で、それを反映しているのが、仕切りが自由に動かせるという機能で、これは実はお客さんに投げているんですね。「これで遊んで」っていう。で、これがどうも上手くいったな、と思うのは、えっとー、なぜかカバンのレビュー記事がやたら上がるんですけど、みんなカバンの中身を写真撮って見せてくれるんです。だから、「ボクはこう使っているんだ」っていう話をしてくれるんですよね。そうなった瞬間に、どうもこれはカバンじゃないモノになってしまったんだな、と。っていう感触をちょっと受けていて。なんかそういうやっぱりなんかこう、結局このカバンを買うことで、なんか「こういう遊びに参加するチケット」を手に入れるみたいな感じになっているのかな。
加藤:確かに。
いし:で、note もその方向にちょっと行きつつあるかなぁ、という感じがしてて、で、そのー、ね? さっきの「もっと払わせてくれ」っていうのはいわゆるライブで集客するって話にたぶん近いと思うですけど、あれも結局、そのライブって商品を買っているわけじゃなくて、本当に参加券ですよね、あれね。
加藤:そうなんですよ。あのコミュニティっていうかグループに参加するってことじゃないですか。

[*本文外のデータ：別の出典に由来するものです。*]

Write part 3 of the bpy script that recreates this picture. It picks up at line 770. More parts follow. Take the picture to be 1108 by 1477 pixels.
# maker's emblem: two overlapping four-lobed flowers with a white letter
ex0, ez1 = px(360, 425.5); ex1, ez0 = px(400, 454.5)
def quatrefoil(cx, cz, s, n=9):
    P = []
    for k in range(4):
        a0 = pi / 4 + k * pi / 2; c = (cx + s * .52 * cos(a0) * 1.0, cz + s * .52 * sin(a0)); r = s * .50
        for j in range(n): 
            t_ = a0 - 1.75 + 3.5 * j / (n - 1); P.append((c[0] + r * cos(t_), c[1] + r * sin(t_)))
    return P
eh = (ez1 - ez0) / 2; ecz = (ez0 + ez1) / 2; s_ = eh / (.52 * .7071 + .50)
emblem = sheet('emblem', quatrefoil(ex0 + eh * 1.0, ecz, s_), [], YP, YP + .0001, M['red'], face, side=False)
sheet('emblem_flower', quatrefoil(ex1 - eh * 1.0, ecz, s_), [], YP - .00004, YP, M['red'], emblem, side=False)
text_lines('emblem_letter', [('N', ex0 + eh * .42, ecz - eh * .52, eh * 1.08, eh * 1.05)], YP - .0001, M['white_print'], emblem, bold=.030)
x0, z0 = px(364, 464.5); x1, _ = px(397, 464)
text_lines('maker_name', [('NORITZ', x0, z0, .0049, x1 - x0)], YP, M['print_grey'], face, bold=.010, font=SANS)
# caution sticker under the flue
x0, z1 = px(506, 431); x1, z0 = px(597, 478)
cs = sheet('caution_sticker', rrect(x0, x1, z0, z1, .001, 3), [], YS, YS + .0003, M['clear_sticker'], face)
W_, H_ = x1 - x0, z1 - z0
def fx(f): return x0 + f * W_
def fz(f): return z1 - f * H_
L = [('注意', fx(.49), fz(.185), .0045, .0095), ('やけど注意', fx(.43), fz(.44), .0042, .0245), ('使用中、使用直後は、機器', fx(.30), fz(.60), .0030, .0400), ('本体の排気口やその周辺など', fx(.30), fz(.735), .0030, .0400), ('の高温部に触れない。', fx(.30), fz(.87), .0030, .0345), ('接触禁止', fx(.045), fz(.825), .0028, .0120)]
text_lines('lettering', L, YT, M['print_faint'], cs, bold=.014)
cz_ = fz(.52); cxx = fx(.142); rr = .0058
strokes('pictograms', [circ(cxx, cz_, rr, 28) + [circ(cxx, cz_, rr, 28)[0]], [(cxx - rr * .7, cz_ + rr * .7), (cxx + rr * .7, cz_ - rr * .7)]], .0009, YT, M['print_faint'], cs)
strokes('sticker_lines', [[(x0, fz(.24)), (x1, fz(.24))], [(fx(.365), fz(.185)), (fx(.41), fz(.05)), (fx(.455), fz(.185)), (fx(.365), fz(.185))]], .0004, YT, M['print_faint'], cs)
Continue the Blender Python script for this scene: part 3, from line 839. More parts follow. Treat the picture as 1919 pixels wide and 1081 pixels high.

だから、例えばミュージシャンの人がスタジオなりで練習している映像であったり音声を、あのー、1分撮って、3分とか撮って100円とか売ったら、それ欲しいじゃないですか?
いし:絶対欲しいと思いますよ。
加藤:ねぇ?
いし:いやだからリハの垂れ流しでいいと思うんですよ。
加藤:そうなんですよ。好きな人だったらそうですよね。だからそれが売っていなかったんで、売って欲しいなぁってのはすごくありますね。
いし:ということで、だいぶ長くなりましたが、そろそろ締めようと思います。でも、なんかこう、あれですね、あのー定期的にやると面白いかもしれないですね。1ヵ月経って「じゃー note どうなりました?」みたいな。っていうのをまた出来ると面白いかもしれないですね。
加藤:これもしかして音声を上げるおつもりなんですか?
いし:そうです。
加藤:ワォ!(笑) 僕、起こしてもらえるのかと思ってました。あっ、そうなの。
いし:これは音声そのままいきます。ということでどうも加藤さんありがとうございました。
加藤:ありがとうございました。